Les cantines décrochent
De son côté, le ministère de l'Agriculture a annoncé, le même jour, que l'aide aux exploitations bio ayant subi d'importantes pertes économiques avait été abondée de 15 millions d'euros, passant des 90 millions d’euros promis lors du dernier Salon de l'agriculture (voir notre article du 4 mars) à un peu plus de 105 millions d’euros (les demandes ayant été clôturées le 3 mai), soit le niveau accordé l'an dernier. Les versements débuteront "la semaine prochaine".
Ces difficultés sont dues à l'augmentation du coût des intrants et du carburant mais aussi aux comportements des Français.
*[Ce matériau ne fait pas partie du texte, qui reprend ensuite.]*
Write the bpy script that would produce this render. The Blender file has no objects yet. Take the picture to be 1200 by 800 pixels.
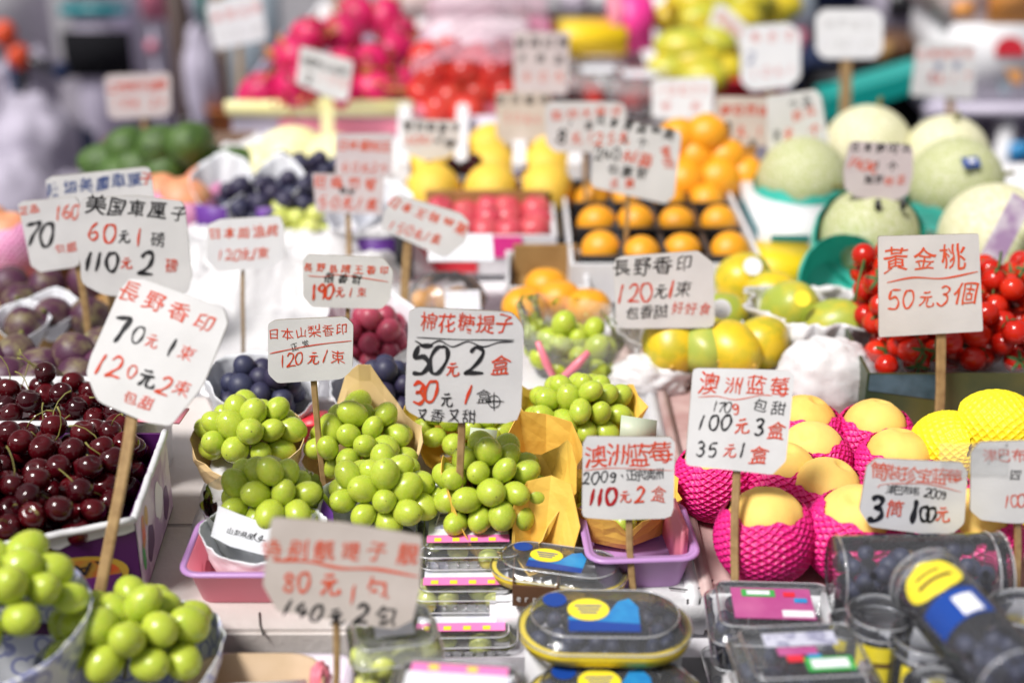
import bpy, bmesh, math, random
import numpy as np
from mathutils import Vector, Matrix, Euler, noise
R = math.radians
random.seed(7); rng = np.random.default_rng(7)
scene = bpy.context.scene
col = scene.collection

# ------------------------------------------------------------------ camera
F = 1667.0                       # focal length in pixels of the 1200 px wide photograph
PITCH = R(23.3); CS, SN = math.cos(PITCH), math.sin(PITCH); H = 0.77
cd = bpy.data.cameras.new('camera'); cam = bpy.data.objects.new('camera', cd); col.objects.link(cam)
cam.location = (0, 0, H); cam.rotation_euler = (R(90) - PITCH, 0, 0)
cd.sensor_width = 36; cd.lens = 36 * F / 1200; cd.clip_end = 100; cd.clip_start = 0.05
cd.dof.use_dof = True; cd.dof.focus_distance = 1.49; cd.dof.aperture_fstop = 1.95
scene.camera = cam
# ------------------------------------------------------------------ sky and sun (bright overcast, soft)
SUN_EL, SUN_AZ = R(57), R(229)   # azimuth: where the sun stands, clockwise from +Y
w = bpy.data.worlds.new('World'); scene.world = w; w.use_nodes = True
nt = w.node_tree; nt.nodes.clear()
sky = nt.nodes.new('ShaderNodeTexSky'); sky.sky_type = 'NISHITA'; sky.sun_disc = False
sky.sun_elevation = SUN_EL; sky.sun_rotation = SUN_AZ; sky.dust_density = 3
hs = nt.nodes.new('ShaderNodeHueSaturation'); hs.inputs['Saturation'].default_value = 0.15
bg = nt.nodes.new('ShaderNodeBackground'); bg.inputs['Strength'].default_value = 0.06
wo = nt.nodes.new('ShaderNodeOutputWorld')
nt.links.new(sky.outputs[0], hs.inputs['Color']); nt.links.new(hs.outputs[0], bg.inputs[0]); nt.links.new(bg.outputs[0], wo.inputs[0])
sl = bpy.data.lights.new('sun', 'SUN'); sl.energy = 3.3; sl.angle = R(15); sl.color = (1, .97, .93)
so = bpy.data.objects.new('sun', sl); col.objects.link(so)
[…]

La part du bio dans le panier moyen a encore diminué passant de 6% en 2022 à 5,6% en 2023, même si l'inflation a été plus mesurée pour les produits bios que pour les autres produits (8% contre 12%). Les ventes dans la grande distribution sont en repli de 4% mais tous les circuits de vente progressent : la vente directe croit de 9% et pèse aujourd'hui pour 14% des ventes (contre 50% pour la grande distribution). Le chiffre d'affaires des magasin spécialisés gagne 2,2% (sans doute par effet de l'inflation).
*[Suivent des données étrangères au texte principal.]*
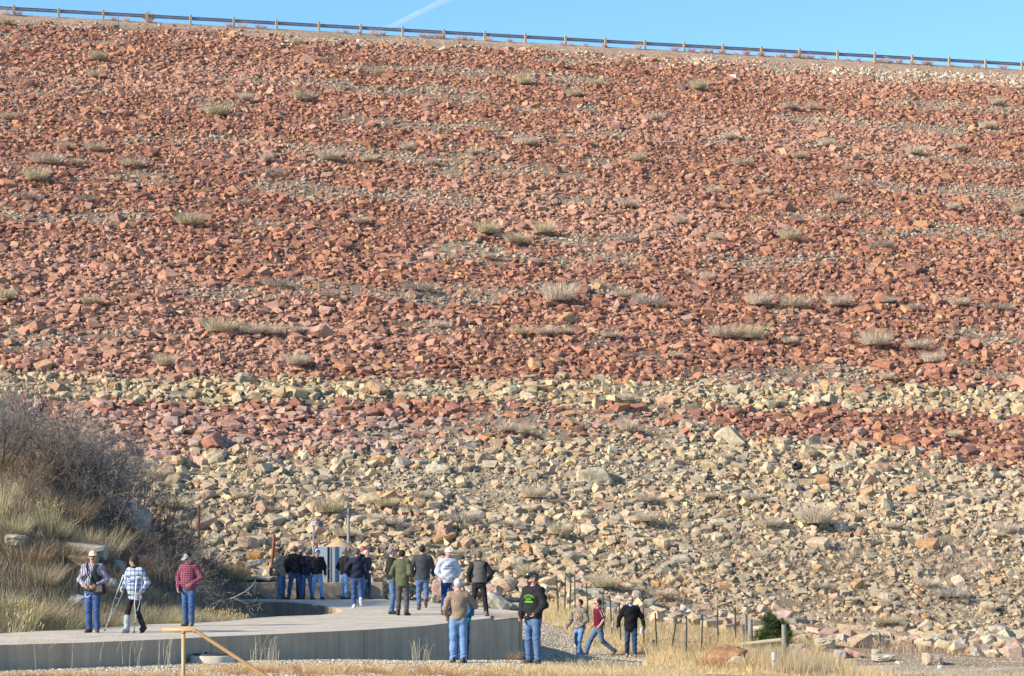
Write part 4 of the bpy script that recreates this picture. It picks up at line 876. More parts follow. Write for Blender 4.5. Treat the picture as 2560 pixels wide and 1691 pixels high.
# foreground bunch grasses, each a thing
FG = []
rr = np.random.default_rng(31)
for px in list(range(-10, 1420, 26)):
    FG.append((px + rr.uniform(-14, 14), rr.uniform(42.8, 43.7) if px < 520 else rr.uniform(43.0, 45.8), 'rust' if rr.random() < .5 else 'gold', rr.uniform(.5, .8) if px < 520 else rr.uniform(.6, 1.0)))
for px in list(range(560, 1780, 30)): FG.append((px + rr.uniform(-16, 16), rr.uniform(43.6, 45.2) if px < 1400 else rr.uniform(43, 45.5), 'gold' if rr.random() < .6 else 'rust', rr.uniform(.55, .95)))
for i, (px, Y, k, s) in enumerate(FG):
    m_ = min([(20, 'the seed head stems'), (130, 'the second group of seed heads'), (230, 'the yellow cap man'), (330, 'the woman on crutches'), (458, 'the handrail post'), (530, 'the manhole'), (640, 'the sloping rail'), (800, 'the front wall'), (920, 'a wall joint'), (1040, 'the front wall far part'), (1145, 'the brown plaid shirt man'), (1240, 'the wall end'), (1330, 'the black hoodie man'), (1450, 'the camouflage hoodie'), (1577, 'the black coat'), (1700, 'the fence')], key=lambda q: abs(q[0] - px))[1]
    sz = 'low' if s < .7 else 'mid-sized' if s < .85 else 'bushy'
    put_tuft(T_NEAR[k][i % 4], gz(px, Y) - [0, 0, .02], s * 1.2, s * .78, 'bunch_grass', f'{sz} {NM[k]} on near gravel before {m_}', 'grass', 'bunch grasses on the near gravel', ('pair', 'trio', 'row'))
for i, (px, Y, k, s) in enumerate(((1770, 62.6, 'rust', 1.3), (1795, 62.2, 'rust', 1.0), (1830, 62.4, 'gold', 1.2), (1868, 62.2, 'gold', 1.4), (1885, 64, 'rust', 1.2), (1755, 64, 'gold', 1.3), (1905, 62.4, 'gold', 1.5))):
    put_tuft(T_NEAR[k][i % 4], gz(px, Y) - [0, 0, .02], s * 1.3, s * 1.2, 'bunch_grass', f'{NM[k]} round the rust orange boulder', 'grass', 'bunch grasses round the boulder', ('on its sunny side', 'at its foot', 'just past it', 'beyond it'))
# tall stems with seed heads before the wall
def stems(px0, px1, n, Y0, Y1, h, label, seed, seeds=True, pal=PALEP):
    rr = np.random.default_rng(seed); mb = MB(); o0 = gz((px0 + px1) / 2, (Y0 + Y1) / 2); hd = []
    for _ in range(n):
        b = gz(rr.uniform(px0, px1), rr.uniform(Y0, Y1)) - o0; H = h * rr.uniform(.5, 1.1); dx, dy = rr.normal(.04, .13, 2); c = np.array(pal[rr.integers(0, len(pal))])
        pts = [b, b + [dx * .3 * H, dy * .3 * H, H * .5], b + [dx * H, dy * H, H * .93], b + [dx * 1.6 * H, dy * H, H]]
        mb.tube(pts, [.0035, .003, .0025, .002], 3, col=c, caps=False)
        if seeds:
            e = np.array(pts[-1]); mb.tube([e - [0, 0, .02], e + [.015, 0, .03], e + [.035, 0, .07]], [.004, .010, .003], 5, col=(.60, .45, .20))
    o = mb.build('tall_grass', M_GRASS); o.location = o0; tag(o, label, 'grass', 'tall dry stems before the wall')
stems(8, 46, 13, 45.5, 47.5, 1.0, 'tall dry stems with yellow seed heads at the frame edge', 701)
stems(46, 110, 12, 45.5, 47.5, .85, 'tall dry stems with drooping seed heads nearer the wall centre', 702)
stems(100, 140, 7, 46, 47.5, .55, 'bent straw stems with curled seed heads', 703)
stems(200, 290, 26, 46.5, 48.3, .62, 'sheaf of straw stems under the yellow cap man', 704, False)
stems(300, 350, 14, 46.5, 48.3, .55, 'leaning straw stems under the woman on crutches', 705, False)
stems(395, 425, 12, 46.5, 48.3, .75, 'straw stems under the maroon shirt man', 706, False)
stems(425, 456, 16, 36, 37, .62, 'rust red dry stems beside the handrail post', 707, False, [(.38, .12, .06), (.42, .16, .08), (.32, .10, .06)])
stems(610, 700, 24, 47.5, 49.5, .55, 'straw stems against the front wall past the manhole', 708, False)
stems(160, 185, 5, 46, 47, .6, 'a few slanting stems between the seed heads and the sheaf', 709)
stems(1030, 1075, 18, 50, 51, .45, 'fine straw stems against the wall by the brown plaid shirt man', 710, False)
# dark weed at the wall foot
me = T_NEAR['brown'][0]; put_tuft(me, gz(1285, 50.5) + [0, 0, .0], .32, .55, 'weed', 'dark weed at the foot of the wall end', 'weed', 'single weeds')

# pebbles of the near gravel strip and the track
def pebbles(name, fx, n, lo, hi, pal, label, seed):
    rr = np.random.default_rng(seed); X, Y = fx(rr, n); n = len(X); pv, pf = PROT['chip'][0]; out = []; fo_ = []; co = []; off = 0
    for j, (pv, pf) in enumerate(PROT['chip'][:8]):
        q = np.arange(n) % 8 == j; m = q.sum(); s = rr.uniform(lo, hi, (m, 1, 1)) ** 1.0
        R = rot_mats(rr.normal(0, 1, (m, 3)), rr.uniform(0, 6.28, m)); v = np.einsum('nij,nkj->nki', R, s * pv[None] * np.array([1, 1, .7]))
        v = v + np.stack([X[q], Y[q], ground_z(X[q], Y[q]) + .15 * lo], 1)[:, None]; out.append(v.reshape(-1, 3)); fo_.append((pf[None] + off + (np.arange(m) * len(pv))[:, None, None]).reshape(-1, 3)); off += m * len(pv)
        co.append(np.repeat(np.array(pal)[rr.integers(0, len(pal), m)] * rr.uniform(.8, 1.15, (m, 1)), len(pv), 0))
    o = np_obj(name, np.concatenate(out), np.concatenate(fo_), np.concatenate(co), M_ROCK); tag(o, label, 'gravel', kind='stuff')
GP = [(.48, .395, .28), (.42, .335, .235), (.54, .45, .33), (.37, .29, .21), (.56, .47, .34)]
pebbles('gravel', lambda r, n: (r.uniform(-11, 3, n), r.uniform(42.5, 50.4, n)), 22000, .010, .026, GP, 'pale gravel strip in front of the wall', 950)
def f_tr(r, n):
    Y = r.uniform(52, 82, n); X = np.interp(Y, [50, 60, 66, 70, 74, 78, 82], [2.2, 2.2, 2.0, 2.2, 1.7, 1.0, .4]) + r.uniform(-1, 1, n) * np.interp(Y, [50, 60, 66, 72, 76, 82], [.9, 1.0, 1.5, 1.8, 1.0, .5]); return X, Y
pebbles('gravel', f_tr, 9000, .010, .03, GP, 'gravel on the track round the wall end', 951)
pebbles('gravel', lambda r, n: (r.uniform(6, 17, n), r.uniform(62.5, 75, n)), 7000, .008, .026, [(.40, .32, .225), (.36, .285, .20), (.44, .36, .26)], 'gravel on the road at the toe', 952)

# leafless shrubs
def bare_shrub(seed, h, spread, stems_n, col, depth=4, thick=.016, twig=.0035):
    r = np.random.default_rng(seed); A, B, RA, RB, CI = [], [], [], [], []
    def grow(p, d, L, rad, lev):
        n = 3 if lev < 2 else 2
        for k in range(n):
            d = d + r.normal(0, .17, 3) + np.array([0, 0, .06]); d /= np.linalg.norm(d); q = p + d * L / n
            r2 = max(rad * (1 - .22 * (k + 1) / n * 1.2), twig); A.append(p); B.append(q); RA.append(rad); RB.append(r2); CI.append(lev); p = q; rad = r2
            if lev < depth:
                for _ in range(r.integers(1, 3) if lev < depth - 1 else 2):
                    dd = d + r.normal(0, .62, 3); dd /= np.linalg.norm(dd); grow(p, dd, L * r.uniform(.42, .72), max(rad * .58, twig), lev + 1)
    for _ in range(stems_n):
        a = r.uniform(0, 6.28); o = spread * r.uniform(.1, 1)
        grow(np.array([math.cos(a), math.sin(a), 0]) * .12 * h, np.array([math.cos(a) * o, math.sin(a) * o, 1]), h * r.uniform(.32, .5), thick * r.uniform(.7, 1.2), 1)
    A, B = np.array(A), np.array(B); RA = np.array(RA)[:, None]; RB = np.array(RB)[:, None]; t = B - A; t /= np.linalg.norm(t, axis=1)[:, None] + 1e-9
    u = np.cross(t, np.array([.3, .8, .52])); u /= np.linalg.norm(u, axis=1)[:, None] + 1e-9; w = np.cross(t, u); vs = []
    for P_, R_ in ((A, RA), (B, RB)):
        for k in range(3): a = k * 2.0944; vs.append(P_ + R_ * (math.cos(a) * u + math.sin(a) * w))
    Vv = np.stack(vs, 1); n = len(A); f = np.array([[0, 1, 4, 3], [1, 2, 5, 4], [2, 0, 3, 5]])
    ff = (f[None] + (np.arange(n) * 6)[:, None, None]).reshape(-1, 4); c = np.array(col)[np.minimum(np.array(CI) - 1, len(col) - 1)] * r.uniform(.75, 1.25, (n, 1))
    return np_mesh('shrub', Vv.reshape(-1, 3), ff, np.repeat(c, 6, 0), M_TWIG)
GREYTW = [(.08, .064, .05), (.135, .112, .092), (.20, .167, .138), (.25, .208, .172)]
BROWNTW = [(.08, .06, .045), (.13, .10, .075), (.18, .135, .10), (.22, .16, .115)]
B_S = [bare_shrub(300 + k, 2.2, .55, 8, GREYTW if k < 4 else BROWNTW) for k in range(6)]
SH = [(10, 76, 1.25, 0), (60, 80, 1.2, 1), (110, 78, 1.25, 2), (160, 82, 1.2, 3), (205, 80, 1.15, 0), (245, 78, 1.15, 1), (290, 76, 1.05, 2), (30, 70, 1.2, 4), (85, 71, 1.2, 2), (135, 72, 1.2, 5), (185, 72, 1.25, 1), (230, 71, 1.25, 3), (270, 70, 1.2, 0), (310, 69, 1.0, 4), (-15, 73, 1.2, 3), (50, 65, .95, 5), (110, 66, .9, 4), (170, 66, .85, 5), (385, 72, .95, 5), (420, 70, 1.0, 0), (450, 74, 1.0, 1), (480, 78, 1.0, 2), (400, 66, .85, 4), (440, 64, .8, 3), (475, 66, .85, 1), (515, 70, .8, 4), (500, 64, .6, 2), (535, 83.5, .6, 5), (580, 85, .5, 4), (345, 66, .7, 5), (-20, 79, 1.3, 4), (230, 84, 1.1, 4), (130, 84, 1.1, 3), (555, 76, .6, 0), (610, 87, .5, 1), (410, 78, 1.0, 2), (40, 76, 1.5, 1), (95, 75, 1.5, 3), (150, 75, 1.5, 0), (200, 74, 1.5, 2), (250, 73, 1.45, 1), (290, 72, 1.3, 3), (320, 71, 1.1, 0), (225, 78, 1.4, 5), (175, 79, 1.4, 2), (275, 77, 1.3, 0), (350, 70.5, .8, 1), (330, 75, 1.3, 2), (365, 76, 1.1, 3), (395, 75, 1.05, 0), (425, 76, 1.0, 4), (455, 77, .9, 1), (380, 68, 1.0, 3), (410, 69, .95, 2), (440, 70, .9, 5), (465, 71, .85, 0), (490, 69, .75, 1), (360, 66, .8, 4), (-10, 70, 1.4, 1), (20, 79, 1.5, 0), (70, 79, 1.5, 2), (120, 80, 1.5, 1), (180, 80, 1.45, 3), (240, 80, 1.3, 2)]
for i, (px, Y, s, k) in enumerate(SH):
    o = bpy.data.objects.new('bare_shrub', B_S[k]); o.location = gz(px, Y) - [0, 0, .05]; o.scale = (s * random.uniform(.9, 1.15), s, s * random.uniform(.85, 1.1)); o.rotation_euler = (0, 0, i * 2.4); COL.objects.link(o)
    tint = 'grey leafless shrub' if k < 4 else 'brown leafless shrub'; dep = 'at the back of the thicket' if Y > 75 else 'in the heart of the thicket' if Y > 68 else 'at the thicket front'
    pl_ = 'at the frame edge' if px < 40 else 'toward the frame edge' if px < 120 else 'above the yellow cap' if px < 220 else 'over the flat ledge' if px < 290 else 'by the grey green boulder' if px < 370 else 'above the maroon shirt' if px < 470 else 'by the steel cage' if px < 530 else 'over the deck notch'
    sz = 'tall' if s > 1.1 else 'mid-sized' if s > .8 else 'low'
    put_label(o, f'{sz} {tint} {dep} {pl_}', 'shrub', 'leafless shrubs on the bank', ('pair', 'knot', 'row'))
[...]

Si les ventes à domicile stagnent, les ventes "hors domicile" (cantines, restaurants) n'ont pas pris le relais pour autant. La part du bio sur les plateaux des cantines recule même de 6% ! A noter que le 19 juin, l'Association des maires de France (AMF) présentera les résultats d'une enquête sur la restauration scolaire, au regard des objectifs de la loi Egalim (50% de produits de qualité dont 13% de bio).
L'Agence Bio estime que la production bio est garante de "l'attractivité de l'emploi agricole" et de la "souveraineté alimentaire". Elle rappelle à cet égard que 71% de la consommation de produits bio est d'origine France et que 40% des projets d'installation se font en bio. Un enjeu vital au regard des 100.000 départs à la retraite prévus dans les dix ans.